▸ **WHAT TO WORK ON**
Without the pictures, extract every line from the start of the material to the line containing "for x in (.04, 2.3): g", both ends included.
___ SOURCE MATERIAL
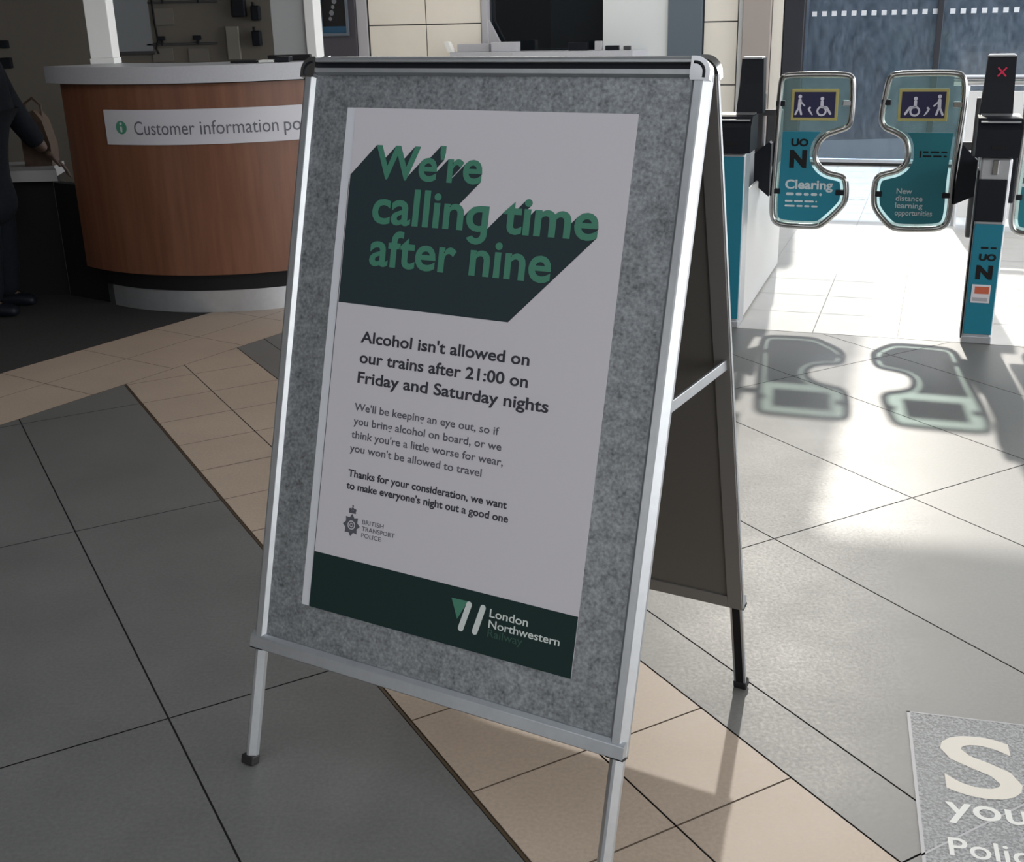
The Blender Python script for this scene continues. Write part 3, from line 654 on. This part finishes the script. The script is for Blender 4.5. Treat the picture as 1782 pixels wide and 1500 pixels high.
# white barrier with a tube rail behind
bar = thing('barrier', 'white waist-high barrier with chrome tube rail behind the right ticket gate', 'barrier', turn(-20, gw(1.015, 3.2)))
g = G().box((.02, -.01, .06), (2.4, .01, .93), .004); g.end('panel', K['barrier'], bar)
g = G().cyl((-.05, 0, 1.0), (2.5, 0, 1.0), .036); g.end('tube_rail', K['chrome'], bar, smooth=40)
for x in (.04, 2.3): g = G().cyl((x, 0, 0), (x, 0, .97), .02); g.end('post', K['steel'], bar, smooth=40)

# ------------------------------------------------------------------ floor sticker
MS = turn(-15, (.890, 2.278, 0))
def sticker_mat():
    m = bpy.data.materials.new('worn_floor_vinyl'); m.use_nodes = True; t = m.node_tree; b_ = t.nodes['Principled BSDF']
    b_.inputs['Base Color'].default_value = (.40, .42, .44, 1); b_.inputs['Roughness'].default_value = .48
    c = t.nodes.new('ShaderNodeTexCoord'); n = t.nodes.new('ShaderNodeTexNoise'); n.inputs['Scale'].default_value = 150; n.inputs['Detail'].default_value = 5
    r = t.nodes.new('ShaderNodeMapRange'); r.inputs[1].default_value = .40; r.inputs[2].default_value = .60; r.inputs[3].default_value = .28; r.inputs[4].default_value = .82
    t.links.new(c.outputs['Object'], n.inputs['Vector']); t.links.new(n.outputs['Fac'], r.inputs[0]); t.links.new(r.outputs[0], b_.inputs['Alpha'])
    return m
g = G().box((0, -.72, .0004), (.56, 0, .0010)); stk = g.end('floor_sticker', sticker_mat(), None, MS)
tag(stk, 'worn grey floor sticker with cream lettering on the pale tiles at bottom right', 'floor sticker')
K['cream_ink'] = mat('cream_floor_lettering', (.70, .66, .59), .5)
g = G(); text(g, 'S', .062, .216, -.286, .212, .0014, .012); text(g, 'ee', .228, .47, -.286, .212, .0014, .012); g.end('large_lettering', K['cream_ink'], stk, recalc=False)
g = G(); text(g, 'your', .056, .262, -.362, .066, .0014, .012); g.end('small_lettering', K['white_b'], stk, recalc=False); g = G(); text(g, 'Police', .052, .235, -.482, .052, .0014, .008); g.end('small_lettering', K['white_b'], stk, recalc=False)
# pale crease where the sticker bridges a tile joint
MSi = MS.inverted(); a_, b_ = [MSi @ Vector((*AB(1.21, bb), 0)) for bb in (1.50, 2.1)]
dd = (b_-a_).normalized(); nn = Vector((-dd.y, dd.x, 0))*.0022
cr = clip([Vector((p.x, p.y)) for p in (a_+nn, a_-nn, b_-nn, b_+nn)], Vector((0, 0)), Vector((1, 0)))
cr = clip(cr, Vector((.56, 0)), Vector((-1, 0)))
g = G(); g.poly([(p.x, p.y, .0013) for p in cr]); g.end('crease', K['trimgrey'], stk, recalc=False, label='pale worn crease')
g = G().box((0, -.72, .0010), (.007, 0, .0013)).box((0, -.004, .0010), (.56, 0, .0013)); g.end('border', K['trimgrey'], stk, label='pale worn edge')

# ------------------------------------------------------------------ information desk
DC = (-1.60, 7.25)
desk = thing('information_desk', 'curved cherry wood customer information desk with grey counter top', 'desk', Matrix.Translation((*DC, 0)))
def arc(r0, r1, z0, z1, a0, a1, n=48, bev=0.):
    g = G(); rows_ = []
    for k in range(n+1):
        a = math.radians(a0+(a1-a0)*k/n); c, s = math.cos(a), math.sin(a)
        rows_.append([g.b.verts.new((r*c, r*s, z)) for r, z in ((r1, z0), (r1, z1), (r0, z1), (r0, z0))])
    for k in range(n):
        for j in range(4): g.b.faces.new((rows_[k][j], rows_[k+1][j], rows_[k+1][(j+1) % 4], rows_[k][(j+1) % 4]))
    g.b.faces.new(rows_[0]); g.b.faces.new(rows_[-1][::-1]); return g
A0, A1 = 223, 332
front = arc(1.02, 1.07, .225, 1.215, A0, A1).end('wood_front', K['wood'], desk, smooth=30)
arc(.70, 1.13, 1.222, 1.305, A0-2, A1+2).end('counter_top', K['grey_lam'], desk, smooth=30)
arc(.80, .985, .0, .125, 229, 330).end('plinth', K['steel'], desk, smooth=30, label='brushed steel plinth')
arc(.80, 1.0, .125, .225, 226, 331).end('shadow_gap', K['black_m'], desk, smooth=30, label='black recess above the plinth')
arc(.98, 1.02, .225, 1.222, A0, A1).end('inner_lining', K['dark_grey'], desk, smooth=30)
# sign strip wrapped on the front
SA0, SA1, SZ0, SZ1, SR = 243, 325, .915, 1.092, 1.084
sg = arc(1.071, SR, SZ0, SZ1, SA0, SA1).end('sign_strip', K['signwhite'], front, smooth=30, label='white strip reading Customer information point')
def S3(x, y): a = math.radians(SA0)+x/SR; return ((SR+.0015)*math.cos(a), (SR+.0015)*math.sin(a), y)
g = G(); disc(g, (.106, 1.003), .034, S3, 24); g.end('info_symbol', K['ink_green'], front, recalc=False, label='green information disc')
g = G(); S3b = lambda x, y: (lambda a: ((SR+.003)*math.cos(a), (SR+.003)*math.sin(a), y))(math.radians(SA0)+x/SR)
disc(g, (.106, 1.022), .0075, S3b, 10); stroke(g, (.106, 1.006), (.106, .982), .0065, S3b); g.end('info_letter', K['white'], front, recalc=False)
for tx, xa, xb in (('Customer', .185, .515), ('information', .543, .942), ('point', .972, 1.17)):
    g = G(); text(g, tx, xa, xb, .966, .068, 0, .0, to3=S3); g.end('sign_lettering', K['ink_grey'], front, recalc=False)
# post standing on the counter
g = G(); pc = at(185, 110, (0, 6.75, 0), (0, 1, 0)); px, py = pc.x, 6.75
post = thing('support_post', 'white square post rising from the left end of the curved counter', 'post', Matrix.Translation((px, py, 1.305)))
g = G().box((-.062, -.062, .03), (.062, .062, HC-1.305), .004); g.end('shaft', K['white_post'], post)
g = G().box((-.066, -.066, 0), (.066, .066, .03), .003); g.end('foot', K['white_post'], post)
# things on the counter
def onc(name, label, cat, px0, px1, Y, h, dep, m, group=None):
    a = at(px0, 105, (0, Y, 0), (0, 1, 0)); b_ = at(px1, 105, (0, Y, 0), (0, 1, 0))
    g = G().box((a.x, Y, 1.3055), (b_.x, Y+dep, 1.3055+h), min(h*.3, .004)); return tag(g.end(name, m), label, cat, group)
onc('pad', 'flat black pad on the right of the curved wooden counter', 'pad', 400, 446, 6.30, .012, .16, K['black_m'])
onc('card', 'small white card between two black items on the counter', 'card', 449, 476, 6.30, .012, .12, K['white_lam'])
onc('box', 'low black box on the counter beside the white card', 'box', 478, 503, 6.30, .026, .12, K['black'])
onc('tray', 'thin black tray at the back of the counter by the grey pillar', 'tray', 466, 540, 6.46, .03, .06, K['black_m'])
# kiosk pillar
a = at(474, 60, (0, 8.1, 0), (0, 1, 0)); b_ = at(550, 60, (0, 8.1, 0), (0, 1, 0)); c = at(533, 60, (0, 8.1, 0), (0, 1, 0))
pil = thing('pillar', 'light grey flat pillar behind the right end of the information desk', 'pillar', Matrix.Translation((a.x, 8.1, 0)))
g = G().box((0, 0, 0), (c.x-a.x, .3, HC), .005); g.end('face', mat('mid_grey_pillar', (.40, .41, .42), .5), pil)
g = G().box((c.x-a.x+.001, -.03, 0), (b_.x-a.x, .3, HC), .005); g.end('edge_trim', K['white_post'], pil)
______
▸ **RESULT OF THIS EXERCISE**
The Blender Python script for this scene continues. Write part 3, from line 654 on. This part finishes the script. The script is for Blender 4.5. Treat the picture as 1782 pixels wide and 1500 pixels high.
# white barrier with a tube rail behind
bar = thing('barrier', 'white waist-high barrier with chrome tube rail behind the right ticket gate', 'barrier', turn(-20, gw(1.015, 3.2)))
g = G().box((.02, -.01, .06), (2.4, .01, .93), .004); g.end('panel', K['barrier'], bar)
g = G().cyl((-.05, 0, 1.0), (2.5, 0, 1.0), .036); g.end('tube_rail', K['chrome'], bar, smooth=40)
for x in (.04, 2.3): g = G().cyl((x, 0, 0), (x, 0, .97), .02); g.end('post', K['steel'], bar, smooth=40)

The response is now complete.